→ Exercise requirements: Your output is the lines from the first one to the one containing "base = mp.outputs['Vector']", repeated exactly, with images left out.

→ Data excerpt:
======

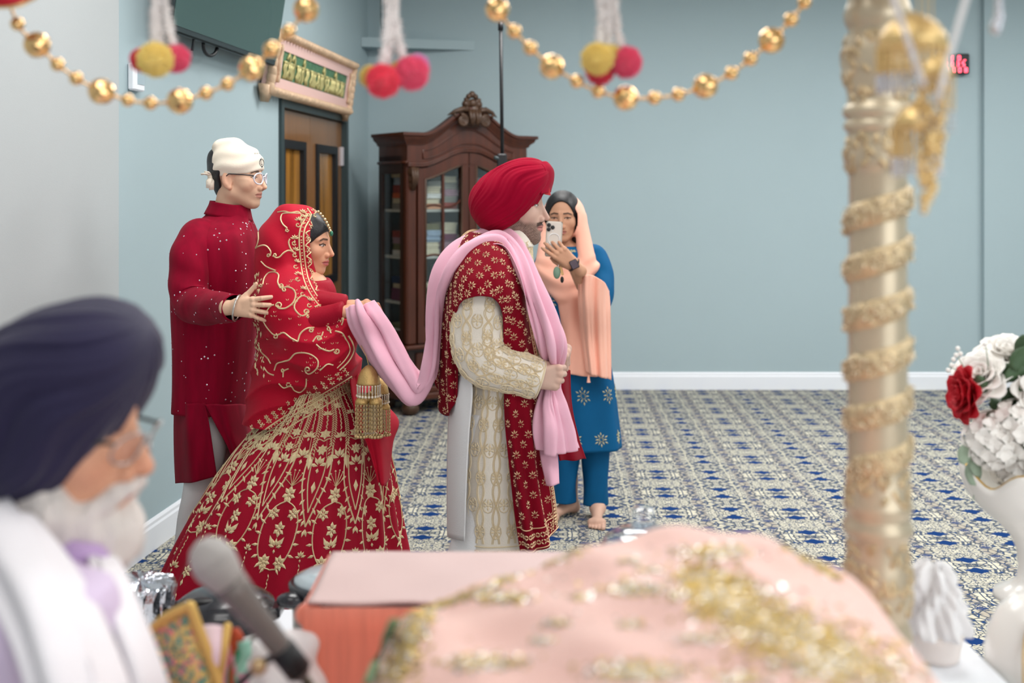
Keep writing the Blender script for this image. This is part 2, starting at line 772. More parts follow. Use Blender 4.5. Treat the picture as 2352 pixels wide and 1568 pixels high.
def carpet_material():
    m = bpy.data.materials.new('patterned_carpet')
    m.use_nodes = True
    nt = m.node_tree
    N, L = nt.nodes, nt.links
    b = N['Principled BSDF']
    b.inputs['Roughness'].default_value = 0.95
    b.inputs['Specular IOR Level'].default_value = 0.1
    tc = N.new('ShaderNodeTexCoord')
    mp = N.new('ShaderNodeMapping')
    mp.inputs['Rotation'].default_value = (0, 0, math.radians(2.0))
    L.new(tc.outputs['Object'], mp.inputs['Vector'])
    base = mp.outputs['Vector']

    def math_n(op, a, b_=None, clamp=False):
        n = N.new('ShaderNodeMath')
        n.operation = op
        n.use_clamp = clamp
        for i, q in enumerate((a, b_)):
            if q is None:
                continue
            if isinstance(q, (int, float)):
                n.inputs[i].default_value = q
            else:
                L.new(q, n.inputs[i])
        return n.outputs[0]

    def ramp(x, a, c):
        n = N.new('ShaderNodeMapRange')
        n.interpolation_type = 'SMOOTHSTEP'
        n.inputs['From Min'].default_value = a
        n.inputs['From Max'].default_value = c
        L.new(x, n.inputs['Value'])
        return n.outputs[0]

    sep = N.new('ShaderNodeSeparateXYZ')
    L.new(base, sep.inputs[0])
    X, Y = sep.outputs[0], sep.outputs[1]
    PX, PY = 0.30, 0.38
    # mirrored cell coordinates so that the ornament repeats symmetrically
    ux = math_n('PINGPONG', X, PX)              # 0..PX mirrored, period 2PX
    uy = math_n('PINGPONG', Y, PY / 2)
    cmb = N.new('ShaderNodeCombineXYZ')
    L.new(ux, cmb.inputs[0])
    L.new(uy, cmb.inputs[1])
    cell = cmb.outputs[0]
    # petals
    v1 = N.new('ShaderNodeTexVoronoi')
    v1.feature = 'DISTANCE_TO_EDGE'
    v1.inputs['Scale'].default_value = 32
    v1.inputs['Randomness'].default_value = 0.85
    L.new(cell, v1.inputs['Vector'])
    v1c = N.new('ShaderNodeTexVoronoi')
    v1c.inputs['Scale'].default_value = 32
    v1c.inputs['Randomness'].default_value = 0.85
    L.new(cell, v1c.inputs['Vector'])
    petal = ramp(v1.outputs['Distance'], 0.055, 0.12)
    # smaller blossoms in mid zones
    v2 = N.new('ShaderNodeTexVoronoi')
    v2.feature = 'DISTANCE_TO_EDGE'
    v2.inputs['Scale'].default_value = 56
    L.new(cell, v2.inputs['Vector'])
    petal2 = ramp(v2.outputs['Distance'], 0.05, 0.13)
    nz = N.new('ShaderNodeTexNoise')
    nz.inputs['Scale'].default_value = 7
    L.new(cell, nz.inputs['Vector'])
    zone = ramp(nz.outputs['Fac'], 0.47, 0.55)
    pm = N.new('ShaderNodeMix')
    pm.data_type = 'FLOAT'
    L.new(zone, pm.inputs['Factor'])
    L.new(petal, pm.inputs['A'])
    L.new(petal2, pm.inputs['B'])
    pet = pm.outputs['Result']
    # blue diamonds: columns at ux = 0 and ux = PX, two per row
    def spot(cx, cy, rx, ry):
        dx = math_n('MULTIPLY', math_n('ABSOLUTE', math_n('SUBTRACT', ux, cx)), 1 / rx)
        dy = math_n('MULTIPLY', math_n('ABSOLUTE', math_n('SUBTRACT', uy, cy)), 1 / ry)
        wob = math_n('MULTIPLY', nz2.outputs['Fac'], 0.7)
        return ramp(math_n('ADD', math_n('ADD', dx, dy), wob), 1.45, 1.25)
    nz2 = N.new('ShaderNodeTexNoise')
    nz2.inputs['Scale'].default_value = 60
    L.new(cell, nz2.inputs['Vector'])
    s = math_n('MAXIMUM', spot(0.0, 0.07, 0.055, 0.042), spot(PX, 0.07, 0.055, 0.042))
    s = math_n('MAXIMUM', s, math_n('MULTIPLY', spot(PX / 2, 0.13, 0.03, 0.02), 0.8))
    # taupe bands
    tx = math_n('ABSOLUTE', math_n('SUBTRACT', ux, PX / 2))
    band = ramp(math_n('ADD', tx, math_n('MULTIPLY', nz.outputs['Fac'], 0.1)), 0.085, 0.06)
    cream = N.new('ShaderNodeMix')
    cream.data_type = 'RGBA'
    cream.inputs['A'].default_value = srgb(184, 180, 162)
    cream.inputs['B'].default_value = srgb(212, 206, 186)
    L.new(v1c.outputs['Color'], cream.inputs['Factor'])
    c2 = N.new('ShaderNodeMix')
    c2.data_type = 'RGBA'
    c2.inputs['B'].default_value = srgb(160, 150, 138)
    L.new(math_n('MULTIPLY', band, 0.75), c2.inputs['Factor'])
    L.new(cream.outputs['Result'], c2.inputs['A'])
    gap = N.new('ShaderNodeMix')
    gap.data_type = 'RGBA'
    gap.inputs['A'].default_value = srgb(84, 90, 96)
    gap.inputs['B'].default_value = srgb(30, 62, 108)
    L.new(ramp(nz2.outputs['Fac'], 0.45, 0.62), gap.inputs['Factor'])
    c3 = N.new('ShaderNodeMix')
    c3.data_type = 'RGBA'
    L.new(pet, c3.inputs['Factor'])
    L.new(gap.outputs['Result'], c3.inputs['A'])
    L.new(c2.outputs['Result'], c3.inputs['B'])
    c4 = N.new('ShaderNodeMix')
    c4.data_type = 'RGBA'
    c4.inputs['B'].default_value = srgb(18, 54, 108)
    L.new(s, c4.inputs['Factor'])
    L.new(c3.outputs['Result'], c4.inputs['A'])
    L.new(c4.outputs['Result'], b.inputs['Base Color'])
    f = N.new('ShaderNodeTexNoise')
    f.inputs['Scale'].default_value = 420
    L.new(base, f.inputs['Vector'])
    bp = N.new('ShaderNodeBump')
    bp.inputs['Strength'].default_value = 0.25
    bp.inputs['Distance'].default_value = 0.004
    L.new(f.outputs['Fac'], bp.inputs['Height'])
    L.new(bp.outputs['Normal'], b.inputs['Normal'])
    return m


tag(MB().box((-2.6, -3.2, -0.1), (6.6, 9.6, 0)).build('floor', carpet_material()),
    'navy and cream floral patterned carpet covering the whole hall', kind='structure')
tag(MB().box((-2.6, -3.2, CEIL), (6.6, 9.6, CEIL + 0.1)).build('ceiling', M_ceil), 'plain white hall ceiling', kind='structure')

# left wall with the door opening
S0, S1 = left_s(640), left_s(795)          # door frame outer edges
DH = 2.165
SEND = (BACK + 0.02) * _k
w = MB()
w.box((4.72, 0, 0), (S0, 0.14, CEIL), ML)
w.box((S1, 0, 0), (SEND, 0.14, CEIL), ML)
w.box((S0, 0, DH), (S1, 0.14, CEIL), ML)
wl = tag(w.build('wall_left', M_wall), 'pale blue painted side wall with a double door', kind='structure')
tag(MB().box((-3.2, -0.035, 0), (4.72, 0.14, CEIL), ML).build('wall_left_front', M_wallw),
    'warm toned stretch of the side wall nearest the camera', kind='structure')
# back wall with shallow steps
bx = MB().box((XL(BACK) - 0.1, BACK, 0), (P(1335, 0, BACK).x, BACK + 0.15, CEIL))
bx.box((P(1335, 0, BACK).x, BACK + 0.012, 0), (P(2255, 0, BACK).x, BACK + 0.15, CEIL))
bx.box((P(2255, 0, BACK).x, BACK - 0.05, 0), (6.6, BACK + 0.15, CEIL))
tag(bx.build('wall_back', M_wall), 'pale blue painted end wall behind the cabinet', kind='structure')
tag(MB().box((6.45, -3.2, 0), (6.6, BACK - 0.05, CEIL)).build('wall_right', M_wall), 'pale blue side wall out of view on the right', kind='structure')


def skirting(name, s_list, M, off, label):
    b = MB()
    for a, c in s_list:
        b.prism([(0, 0), (-0.016, 0), (-0.016, 0.105), (-0.011, 0.115), (-0.011, 0.128), (-0.004, 0.14), (0, 0.14)], a, c, 'x', M)
    return tag(b.build(name, M_white), label, kind='structure')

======

→ Answer for the task:
Keep writing the Blender script for this image. This is part 2, starting at line 772. More parts follow. Use Blender 4.5. Treat the picture as 2352 pixels wide and 1568 pixels high.
def carpet_material():
    m = bpy.data.materials.new('patterned_carpet')
    m.use_nodes = True
    nt = m.node_tree
    N, L = nt.nodes, nt.links
    b = N['Principled BSDF']
    b.inputs['Roughness'].default_value = 0.95
    b.inputs['Specular IOR Level'].default_value = 0.1
    tc = N.new('ShaderNodeTexCoord')
    mp = N.new('ShaderNodeMapping')
    mp.inputs['Rotation'].default_value = (0, 0, math.radians(2.0))
    L.new(tc.outputs['Object'], mp.inputs['Vector'])
    base = mp.outputs['Vector']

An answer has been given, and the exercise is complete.